THE PRINCIPLES OF COMMUNISM
INTRODUCTION
Principles of Communism was Engels' first
draft of what was to be the Communist Manifesto. The final manifesto,
worked on by Marx, differs considerably from this first draft, which Engels
commented on in the following way in his letter to Marx of 23-24 November
1847:
"Think over the Confession of Faith a bit. I believe we had better
drop the catechism form and call the thing: Communist Manifesto.
As more or less history has got to be related in it, the form it has been
in hitherto is quite unsuitable. I am bringing what I have done here with
me; it is in simple narrative form, but miserably worded, in fearful haste...."

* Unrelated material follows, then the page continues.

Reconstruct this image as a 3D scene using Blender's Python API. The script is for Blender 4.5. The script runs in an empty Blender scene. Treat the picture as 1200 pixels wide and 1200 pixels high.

Despite Engels' reservations, Principles of Communism remains an
excellent introduction to Marxism, in many ways more immediately approachable
than the Manifesto itself.
The first English translation by Max Bedacht was published by
the Daily Worker Publishing Co., Chicago, around 1925. Another by Eden
and Cedar Paul was included as an appendix to Riazanov's edition of the
Communist
Manifesto (International Publishers, 1933). A third was issued by Guido
Baracchi in Australia (Melbourne, 1933).
This edition is based on the text produced by Monthly Review as
a pamphlet in 1952. It was translated by Paul M. Sweezy, and the following
is an extract from the editors' note to that edition:
Principles of Communism was written in late October 1847, and
was first published (from Engels' handwritten script) by Eduard Bernstein
in 1914 in Vörwarts!, the central organ of the German Social
Democratic Party. It has since appeared in a number of German versions,
the definitive edition being that in the Marx-Engels Gesamtausgabe,
published by the Marx-Engels-Lenin Institute in Moscow. The present translation
is from the text of the Gesamtausgabe, First Division, Volume 6,
pages 503-522.
The editors go on to point out that Engels often uses the term Manufaktur,
and its derivatives, which have been translated by their exact English
equivalents, "manufacture", "manufacturing", etc. They are used in their
literal sense to denote production by hand, not the factory production
of modern capitalism, which Engels generally refers to with the term "big
industry". However, manufacture differs from handicraft,
which refers to the pure guild production of the mediaeval towns, carried
out by independent artisans, assisted perhaps by journeymen and apprentices
who hope some day to acquire independent status. Manufacture is carried
out either by homeworkers working for the account of merchant capitalists,
or else by groups of craftsmen working together in large workshops belonging
to capitalist employers. It is therefore a transitional form between guild
production and modern factory production.